Обновленная демографическая ткань вытеснила коренное население. Депортация ненадежного коренного населения и первых колонистов, а также иммиграция в приграничье людей, подчинявшихся государственной власти, существенно сказались на ситуации в пограничье. Рожденные в центральных районах России и КНР и незнакомые с культурой традиционного фронтира, эти люди, возможно, стали архетипическими жителями пограничья в это время. Один из них – Михаил Иосифович Сладковский. Выходец из Красноярского края, находившегося примерно в двух с половиной тысячах километров на запад от Аргуни, он стал руководителем специальной службы советских пограничников на приграничной станции Отпор в возрасте двадцати шести лет. Сладковский, очевидно, был преданным большевиком, желавшим с оружием в руках устанавливать новые жесткие правила. Он говорил на китайском (выучил его в институте), однако уже не мог перейти китайскую границу, как это было возможно всего несколько лет назад. Другие чиновники, такие как Петр Петрович Пурин, работник советского консульства в Хайларе в 1920-х годах и глава технического отдела разведки в Забайкальском военном округе в 1930-х годах, столкнулись со сложностями, потому что когда-то проживали в китайском пограничье. Обвиненный в шпионской деятельности в пользу Японии Пурин был арестован и расстрелян в годы правления Сталина.
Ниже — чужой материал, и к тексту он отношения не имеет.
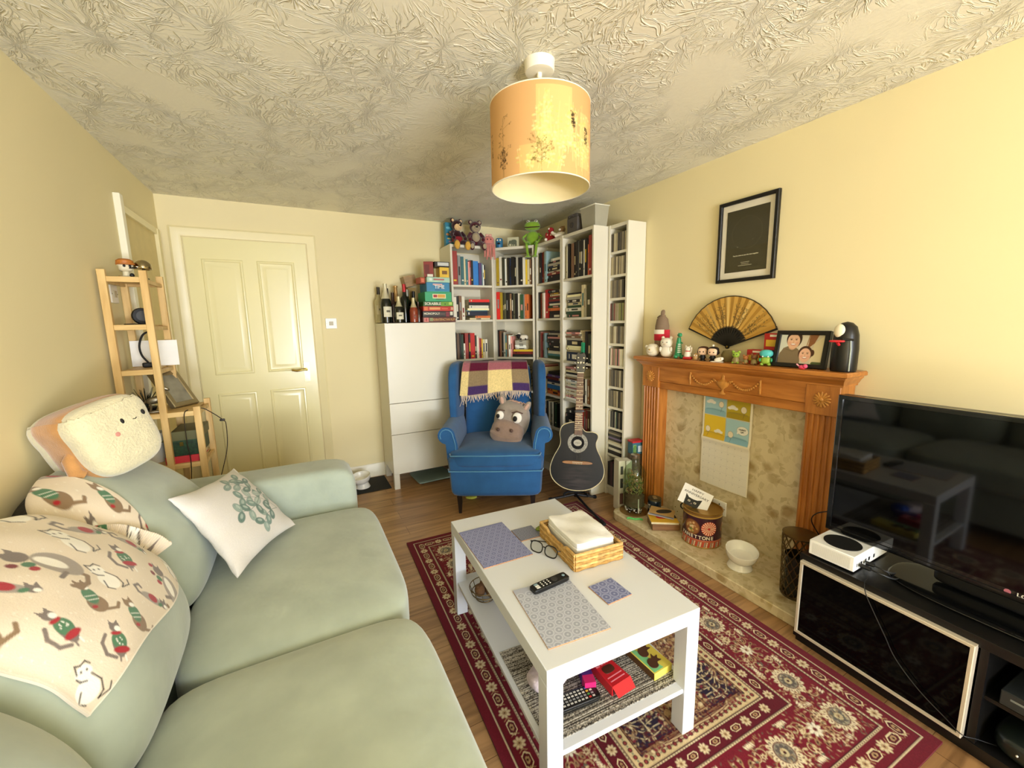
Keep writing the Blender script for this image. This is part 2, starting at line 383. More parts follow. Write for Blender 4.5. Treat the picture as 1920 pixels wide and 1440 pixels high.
# --- panelled door in the back wall
def panel_door():
    m = mat('cream_gloss_door', '#efe5b0', .22, var=(2, .02), bump=(14, .05, .004), spec=.5)
    d = MB(); x0, x1, yf = -.634, .131, YB-.02
    d.box(x0, yf, .006, x1, YB, 1.98, m)
    pr = [(0, 0), (.006, .006), (.014, .007), (.022, .001), (.030, .0003), (.055, .005), (.06, .005)]
    for a, b in ((-.545, -.295), (-.208, .042)):
        for z0, z1 in ((1.0, 1.84), (.2, .86)):
            d.frame(a, z0, b, z1, pr, m, T(0, yf, 0)); d.box(a+.06, yf-.005, z0+.06, b-.06, yf, z1-.06, m)
    o = struct(d.done('door_1', smooth=30))
    brass = mat('polished_brass', '#b79a55', .22, metal=1)
    h = MB(); hx, hz = .062, .985
    h.box(hx-.02, yf-.006, hz-.075, hx+.02, yf, hz+.075, brass)
    h.tube([(hx, yf-.004, hz+.02), (hx, yf-.05, hz+.02)], .011, brass, 10)
    h.tube([(hx+.005, yf-.05, hz+.02), (hx-.03, yf-.055, hz+.022), (hx-.07, yf-.052, hz+.016), (hx-.105, yf-.046, hz+.024)], .0085, brass, 10)
    h.cyl((0, 0, 0), .007, .004, brass, 12, M=T(hx, yf-.004, hz-.035) @ RX(PI/2))
    h.done('door_handle', o, smooth=40)
panel_door()
t = MB()
t.frame(-.71, 0, .207, 2.055, [(0, 0), (0, .016), (.012, .022), (.03, .019), (.05, .014), (.066, .012), (.066, -.02)], M_trim, T(0, YB, 0), bottom=False)
struct(t.done('trim_1', smooth=25))
struct(MB().prism([(0, 0), (.018, 0), (.018, .075), (.012, .09), (.012, .105), (.006, .118), (0, .12)], .21, 1.235, M_skirt, Matrix(((0,0,1,0),(-1,0,0,YB),(0,1,0,0),(0,0,0,1)))).done('baseboard_back', smooth=25))
struct(MB().box(XL, YF, 0, XL+.016, 2.86, .11, M_skirt).done('baseboard_left', smooth=0, bev=.004))
struct(MB().box(XR-.016, YF, 0, XR, .78, .11, M_skirt).done('baseboard_right', smooth=0, bev=.004))
# --- door in the left wall, seen edge on
struct(MB().box(XL, 2.95, .006, XL+.006, 3.565, 1.966, mat('beige_side_door', '#d9c58a', .5)).done('door_2', smooth=0))
t = MB().box(XL, 2.90, 0, XL+.03, 2.948, 2.047, M_skirt).box(XL, 2.948, 1.966, XL+.022, 3.565, 2.005, M_trim).box(XL, 3.565, 0, XL+.026, 3.62, 2.005, M_trim)
struct(t.done('trim_2', smooth=0, bev=.004))
# --- switches and socket
def switch(name, label, M, kind):
    wm = mat('white_switch_plastic', '#f1ede0', .3); gm = mat('grey_rocker', '#b9ad8f', .4)
    o = MB().box(-.043, -.009, -.043, .043, 0, .043, wm).done(name, bev=.003)
    o.matrix_world = M; tag(o, label, 'light switch' if kind == 'r' else 'socket')
    if kind == 'r':
        MB().box(-.016, -.013, -.016, .016, -.009, .016, gm).done('rocker', o, bev=.001)
    else:
        b = MB(); dk = mat('socket_slot', '#2a2724', .6)
        for x, z, a, c in ((0, .02, .003, .007), (-.011, -.008, .006, .003), (.011, -.008, .006, .003)): b.box(x-a, -.0095, z-c, x+a, -.009, z+c, dk)
        b.done('pin_hole', o)
    for x in (-.034, .034):
        MB().cyl((0, 0, 0), .003, .0012, mat('screw_steel', '#8d8468', .3, metal=1), 10, M=T(x, -.009, 0) @ RX(PI/2)).done('screw', o)
switch('light_switch', 'white square light switch on the back wall right of the panelled door', T(.273, YB, 1.368), 'r')
switch('light_switch', 'white light switch on the left wall, seen through the pine ladder shelf', T(XL, 2.69, 1.52) @ RZ(PI/2), 'r')
# --- pendant lamp
def pendant():
    cx, cy = .848, 1.355
    r = thing('pendant_lamp', 'drum pendant lampshade with printed plants hanging from the white ceiling rose', 'lamp', (cx, cy, ZC))
    wp = mat('white_rose_plastic', '#efe8d4', .35)
    MB().lathe([(.042, -.036), (.05, -.034), (.053, -.028), (.053, -.004), (.055, 0)], wp, 36).done('ceiling_rose', r)
    MB().lathe([(.0055, -.052), (.009, -.048), (.009, -.036)], wp, 14).done('cord_grip', r)
    MB().tube([(0, 0, -.04), (0, 0, -.2)], .0028, mat('cream_flex', '#ece0c0', .5), 8).done('cord', r)
    R, z0, z1 = .179, -.425, -.148
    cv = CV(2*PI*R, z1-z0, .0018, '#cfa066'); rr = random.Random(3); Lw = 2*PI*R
    def sprig(x, y, h, col, n, spread, a=.85, dot=.0018):
        tip = (x+rr.uniform(-.008, .008), y+h); cv.line([(x, y), tip], .0011, col, a)
        for i in range(n):
            t = rr.uniform(.25, 1); bx, by = x+(tip[0]-x)*t, y+h*t; ex, ey = bx+rr.uniform(-spread, spread), by+rr.uniform(.004, spread*.8)
            cv.line([(bx, by), (ex, ey)], .0008, col, a*.9)
            for k in range(3): cv.ell(ex+rr.uniform(-.005, .005), ey+rr.uniform(-.005, .005), dot*rr.uniform(.6, 1.3), dot, col, a=a)
    def pale(x0, x1, y0, y1, n):
        for i in range(n):
            px = rr.uniform(x0, x1); b = rr.uniform(y0, y0+.35*(y1-y0)); t = rr.uniform(b+.02, y1); q = rr.uniform(-.015, .015)
            cv.line([(px, b), (px+q*.4, (b+t)/2), (px+q, t)], .0016, '#ddcf88', .6)
            for k in range(7): f = rr.uniform(.4, 1); cv.ell(px+q*f+rr.uniform(-.012, .012), b+(t-b)*f+rr.uniform(-.006, .006), .0045*rr.random()+.002, .0035, rr.choice(['#d6ca78', '#c4ba62', '#dfd292']), a=.6)
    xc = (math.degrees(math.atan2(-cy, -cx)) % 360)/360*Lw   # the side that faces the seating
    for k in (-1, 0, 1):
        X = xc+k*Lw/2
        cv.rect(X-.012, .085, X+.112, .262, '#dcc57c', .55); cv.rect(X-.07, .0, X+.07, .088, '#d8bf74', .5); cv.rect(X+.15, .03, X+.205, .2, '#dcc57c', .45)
        pale(X-.01, X+.13, .04, .25, 46); pale(X+.13, X+.22, .0, .22, 26); pale(X-.07, X+.07, 0, .075, 16)
        sprig(X-.135, .005, .185, '#6b5222', 18, .034); sprig(X-.14, .0, .085, '#4a3214', 22, .015, dot=.0022); sprig(X-.212, .06, .10, '#523a1a', 14, .010, dot=.002)
        sprig(X+.005, .0, .088, '#6f5f24', 30, .042, .85, dot=.0017); sprig(X-.01, .06, .03, '#7d6a30', 6, .03, .8, dot=.0012)
        sprig(X+.122, .13, .055, '#3d2a10', 16, .006, dot=.0026); sprig(X+.19, .085, .075, '#3d2a10', 18, .008, dot=.0026)
    def wrap(X, Y):
        a = X/R; return np.stack([R*np.cos(a), R*np.sin(a), z0+Y], -1)
    pm = print_mat('printed_linen_shade', .8, trl=.10, bump=(500, .1))
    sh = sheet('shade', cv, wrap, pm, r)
    inn = MB(); inn.lathe([(R-.003, z0), (R-.003, z1)], mat('cream_shade_lining', '#f3e3b4', .8), 64).f.pop(); inn.f.pop(); inn.m.pop(); inn.m.pop()
    inn.done('shade_lining', r)
    wm = mat('white_wire', '#e8dfc8', .4)
    for z in (z0, z1): MB().tube([(R*math.cos(a*PI/24)*.997, R*math.sin(a*PI/24)*.997, z) for a in range(49)], .0022, wm, 6).done('shade_ring', r)
    for a in (0.3, 0.3+2*PI/3, 0.3+4*PI/3): MB().tube([(R*math.cos(a), R*math.sin(a), z1), (.02*math.cos(a), .02*math.sin(a), -.215)], .0016, wm, 6).done('shade_strut', r)
    MB().lathe([(.017, -.255), (.02, -.25), (.02, -.2), (.012, -.19)], wp, 16).done('lamp_holder', r)
    MB().lathe([(.0001, -.345), (.018, -.338), (.03, -.315), (.029, -.298), (.014, -.262), (.013, -.255)], mat('unlit_pearl_bulb', '#f4efe2', .3), 18).done('bulb', r)
pendant()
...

Пурин и Сладковский представляют два различных типа новых жителей Приаргунья, их судьбы позволяют проследить его изменения. Оба они были агентами государства. Пурин, однако, приехал раньше, когда международная граница еще слабо охранялась и была недоукомплектованной. Его «преступлением» стали прежние связи с китайцами, японцами и другими людьми с той стороны границы. Сладковский в отношениях с иностранцами не выходил за рамки профессиональной необходимости. Когда международная граница оказалась плотно закупорена, советское партийное государство и в меньшей степени правительство Маньчжоу-го депортировали или казнили местных жителей, обладавших связями, выходящими за пределы периметра границы. Надежные граждане постепенно заменили таких, как считалось, нелояльных людей, хотя содержание понятия «надежный» постоянно корректировалось.
Частичная смена состава пограничного населения в дальнейшем усилила легитимность постепенно ограничиваемого пространства и связала подданных и властителей. Больше не было русских официантов на станции Маньчжурия, которые обслуживали бы японских посетителей на китайском языке. Люди, говорящие только на русском или китайском и никогда не бывавшие в соседней стране, потеснили людей с межкультурным опытом. Подавляющее большинство новых жителей никогда в жизни не пересекало международную границу. Граница приобрела и идеологическое значение, наполнилась новыми смыслами и новой законностью. На новых жителей пограничья, не обладавших межкультурным опытом, можно было воздействовать посредством государственной пропаганды, которая, используя понятия «закрытая» и «священная» граница, изображала землю за рекой чуждой и враждебной.
Послевоенные десятилетия ознаменовались дальнейшим расколом. Государственные партийные бюрократы в Москве и Пекине, находящиеся в тысячах километров от границы, преуспели в уничтожении «пограничной культуры». Разделение было уже не просто физическим, во многих смыслах граница превратилась в психологическую стену, воздвигнутую в сознании как жителей, так и приезжих. Межграничные связи в советско-китайском пограничье, по сравнению с периодом Маньчжоу-го, действительно усилились в союзнический период, но эти связи существовали по сути только на государственном уровне и всецело регулировались Пекином и Москвой. В 1950-х годах во время расцвета двусторонних обществ дружбы молодежные делегации, ансамбли песни и пляски часто участвовали в мероприятиях и массовой пропаганде за мир, о чем активно писали государственные СМИ, в то время как местные жители не могли пересекать «дружественную границу» для реализации своих повседневных нужд. Это противоречие демонстрирует, как якобы открытая граница на деле была закрыта для обычных людей, а якобы закрытая всегда оставалась преодолима для определенного контингента. Центральные правительства Пекина и Москвы пресекли неформальные межграничные контакты и взяли под свой контроль все экономические, общественные и культурные обмены. Обострение советско-китайских противоречий в конце 1960-х годов привело к замене риторики дружбы враждебной пропагандой, которая реанимировала образы врага, сформированные в период противостояния с Маньчжоу-го. Однако тот факт, что граница была теперь закрыта и население обеих сторон в течение сорока лет не контактировало, наделил эти образы невиданной прежде силой.